Controlling behavior: Behavior intended to control your own feelings, control how people feel about you and treat you, or control the outcome of things.
All of us have grown up learning many different ways to control – we had to as part of our survival.
Perhaps you grew up in a family that used anger and criticism as forms of control and this became the role modeling for what you do now. Or you might have been a child who picked up on anger early, had temper tantrums, and you are still using anger as your primary form of control.
If anger and criticism was used in your family, you might have learned to respond to it with compliance – being a good girl or boy. You might have learned to put aside your own feelings and needs and go along with what others wanted in the hopes of controlling their feelings and actions toward you. You might use care-taking as your primary form of control.
Or, you might have decided to go in the opposite direction and resist others’ attempts to control you. You might have decided that having control over not being controlled is what is really important. If you struggle with procrastination, you might want consider that resistance has become a major form of control for you.
Perhaps you decided as a child to just withdraw and shut out others’ attempts to control you. You might have also decided to try to control your own feelings through addictions such as food, alcohol, drugs, work, TV, gambling, spending, and so on.
Finally, you might have decided that avoiding your feelings by staying in your head instead of your heart is the way to feel safe from pain. The abandonment of your own feelings – the lack of love for yourself - results in inner emptiness. Your emptiness becomes like a vacuum on others’ energy, pulling on others to give you the love you need to fill your inner emptiness.
Most people chose a combination of the above ways of trying to control. For example, you might be a caretaker in the hopes of getting people to love and approve of you, and then you might turn to anger when that doesn’t happen. You might find yourself giving in to what people want to a certain extent, and then retreating or resisting their attempts to control you. You might find yourself being furious at someone’s attempts to control you, but then giving in anyway to avoid his or her upset with you. Or perhaps you are a mellow person until you drink, and then you unleash your rage. Or vice versa – you are nice only when you drink and you are a rageaholic the rest of the time. Or, on the surface you might be a nice and giving person, all the while pulling energetically for others’ love, attention, and approval.
All of these behaviors are intended to protect you from some form of pain – the pain of rejection, of engulfment, of failure. Most people attempt in numerous ways to have control over getting love, avoiding pain, and feeling safe.
Yet it is these very behaviors that, as adults, are causing most of our pain. Anger feels terrible in the body, as does compliance. Being stuck in procrastination or withdrawal also feels awful, as does the emptiness of staying in your head instead of your heart. All these behaviors result in feeling alone inside, because they are all ways to abandon yourself. Controlling behavior is not loving to yourself or to others.
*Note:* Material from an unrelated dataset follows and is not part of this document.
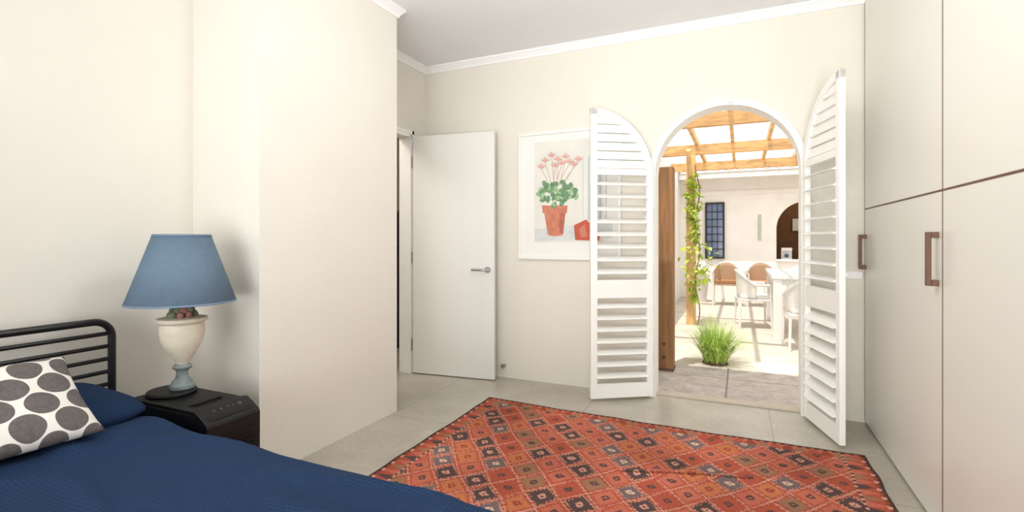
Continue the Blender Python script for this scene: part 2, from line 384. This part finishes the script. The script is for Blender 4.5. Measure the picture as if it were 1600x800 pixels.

We’ve all heard that you can’t love others until you love yourself, and this is very true. Loving yourself means that your focus is on what is truly in your highest good – what fills your heart with peace and joy and a deep sense of integrity and self worth. Loving yourself means that you are asking throughout the day, “What is in my highest good in this moment?” It is never in your highest good to try to control others or use them to fill your own emptiness. Nor is it in your highest good to harm yourself or others in any way.
Try practicing throughout the day asking this question, “What is in my highest good right now?” Answers will come to you, and then you can take the loving action. This one shift in your thinking can change your life!